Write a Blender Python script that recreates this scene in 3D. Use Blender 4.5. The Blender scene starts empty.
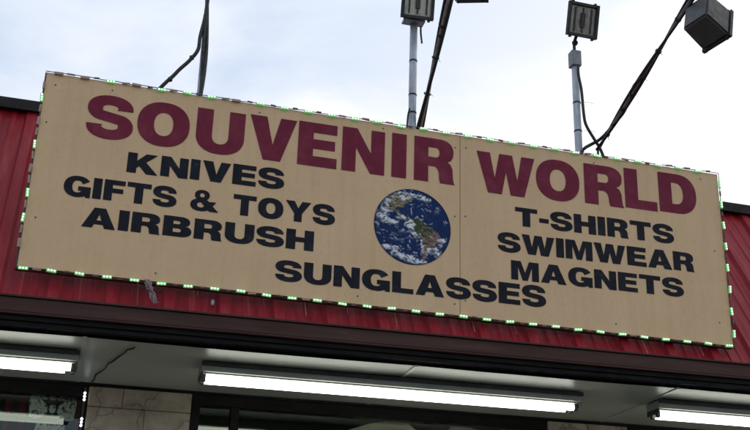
import bpy, bmesh, math, random
from mathutils import Vector, Matrix, noise
random.seed(7)
C = bpy.context.scene.collection
scene = bpy.context.scene
R_ = math.radians

# ------------------------------------------------------------------ camera
cam_d = bpy.data.cameras.new('camera')
cam = bpy.data.objects.new('camera', cam_d); C.objects.link(cam)
cam_d.sensor_width = 36.0
cam_d.lens = 1133.3 / 750 * 36
cam_d.clip_end = 4000; cam_d.clip_start = 0.05
RW = [[0.96213848, 0.12686605, 0.24123548], [-0.27113286, 0.35500159, 0.89468477], [0.02786614, -0.92621751, 0.37595824]]
M = Matrix.Identity(4)
for i in range(3):
    M[i][0] = RW[i][0]; M[i][1] = -RW[i][1]; M[i][2] = -RW[i][2]
M[0][3], M[1][3], M[2][3] = 0, 0, 1.6
cam.matrix_world = M
scene.camera = cam

# ------------------------------------------------------------------ sky
world = bpy.data.worlds.new('World'); scene.world = world
world.use_nodes = True
wn = world.node_tree; wn.nodes.clear()
def N(t, k, **kw):
    n = t.nodes.new(k)
    for a, b in kw.items(): setattr(n, a, b)
    return n
out = N(wn, 'ShaderNodeOutputWorld'); bg = N(wn, 'ShaderNodeBackground'); bg.inputs[1].default_value = 0.1
sky = N(wn, 'ShaderNodeTexSky', sky_type='NISHITA'); sky.sun_disc = False
SUN_EL, SUN_AZ = 52, 38      # azimuth clockwise from +Y
sky.sun_elevation = R_(SUN_EL); sky.sun_rotation = R_(SUN_AZ)
tc = N(wn, 'ShaderNodeTexCoord')
mp = N(wn, 'ShaderNodeMapping'); mp.inputs['Scale'].default_value = (1.4, 1.4, 3.0); mp.inputs['Location'].default_value = (0.35, 0.2, 0.4)
nz = N(wn, 'ShaderNodeTexNoise'); nz.inputs['Scale'].default_value = 2.6; nz.inputs['Detail'].default_value = 6; nz.inputs['Roughness'].default_value = .5; nz.inputs['Distortion'].default_value = .4
dot = N(wn, 'ShaderNodeVectorMath', operation='DOT_PRODUCT'); dot.inputs[1].default_value = (0.93, 0.15, -0.62)
mr = N(wn, 'ShaderNodeMapRange'); mr.inputs['From Min'].default_value = -0.16; mr.inputs['From Max'].default_value = 0.30
mr2 = N(wn, 'ShaderNodeMapRange'); mr2.inputs['From Min'].default_value = .38; mr2.inputs['From Max'].default_value = .68; mr2.interpolation_type = 'SMOOTHSTEP'
add = N(wn, 'ShaderNodeMath', operation='MULTIPLY_ADD'); add.inputs[1].default_value = .62; add.use_clamp = True
haz = N(wn, 'ShaderNodeMix', data_type='RGBA'); haz.inputs['B'].default_value = (5.0, 6.1, 7.9, 1)
haz.inputs['Factor'].default_value = 0.88
cl = N(wn, 'ShaderNodeMix', data_type='RGBA'); cl.inputs['B'].default_value = (9.0, 9.1, 9.3, 1)
L = wn.links.new
L(tc.outputs['Generated'], mp.inputs[0]); L(mp.outputs[0], nz.inputs['Vector']); L(tc.outputs['Generated'], dot.inputs[0])
L(dot.outputs['Value'], mr.inputs[0]); L(nz.outputs[0], mr2.inputs[0])
L(mr2.outputs[0], add.inputs[0]); L(mr.outputs[0], add.inputs[2])
L(sky.outputs[0], haz.inputs['A']); L(haz.outputs['Result'], cl.inputs['A']); L(add.outputs[0], cl.inputs['Factor'])
L(cl.outputs['Result'], bg.inputs[0]); L(bg.outputs[0], out.inputs[0])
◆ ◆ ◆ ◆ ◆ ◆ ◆
Write out an exact copy of the listing, first line through the line containing "scene.camera = cam", with the pictures left out.

Expected answer:
Write a Blender Python script that recreates this scene in 3D. Use Blender 4.5. The Blender scene starts empty.
import bpy, bmesh, math, random
from mathutils import Vector, Matrix, noise
random.seed(7)
C = bpy.context.scene.collection
scene = bpy.context.scene
R_ = math.radians

# ------------------------------------------------------------------ camera
cam_d = bpy.data.cameras.new('camera')
cam = bpy.data.objects.new('camera', cam_d); C.objects.link(cam)
cam_d.sensor_width = 36.0
cam_d.lens = 1133.3 / 750 * 36
cam_d.clip_end = 4000; cam_d.clip_start = 0.05
RW = [[0.96213848, 0.12686605, 0.24123548], [-0.27113286, 0.35500159, 0.89468477], [0.02786614, -0.92621751, 0.37595824]]
M = Matrix.Identity(4)
for i in range(3):
    M[i][0] = RW[i][0]; M[i][1] = -RW[i][1]; M[i][2] = -RW[i][2]
M[0][3], M[1][3], M[2][3] = 0, 0, 1.6
cam.matrix_world = M
scene.camera = cam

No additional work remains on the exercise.